The announcement said that the gifts will help “answer the global question of how a library, with a deep collection of physical books, reimagines itself in a digital age. The revamped library will help prepare Davidson students for solving problems in the world that didn’t exist when they enrolled.”

Doug Hicks, Davidson’s president, said a transformed library is vital to this shift.

“Davidson students learn differently today than they did 50, 20 or even five years ago,” he said in the announcement. “It is our responsibility to provide our students, faculty and community with the kinds of academic spaces and resources they need to contribute to the world today.”

The current library was built in 1974 with a focus on book storage.

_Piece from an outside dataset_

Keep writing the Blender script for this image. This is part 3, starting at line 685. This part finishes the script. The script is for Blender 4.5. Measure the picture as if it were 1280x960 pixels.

While books will still be readily available, the new, modernized space will focus on fostering collaboration, research and experimentation.

“We recognize that engagement with information and technology is a foundational skill for our students and that they are increasingly asked to produce work that is digital in nature—podcasts videos, websites, data visualizations, etc,” the college said in an email to Inside Higher Ed. “The transformed library will offer a wider array of tools that are essential for this kind of digital scholarship.”

“Books and periodicals remain vital in [the learning] process, and so do digital resources and spaces for innovative group work,” Hicks said.

Libraries have long served as a reference point for research, citation concerns and information technology issues on campus. This often morphs into a catch-all for innovation, particularly with the rise of artificial intelligence. Several librarians have begun spearheading AI guidelines, and a report released earlier this month stated higher education is believed to be the most trusted to ethically handle artificial intelligence.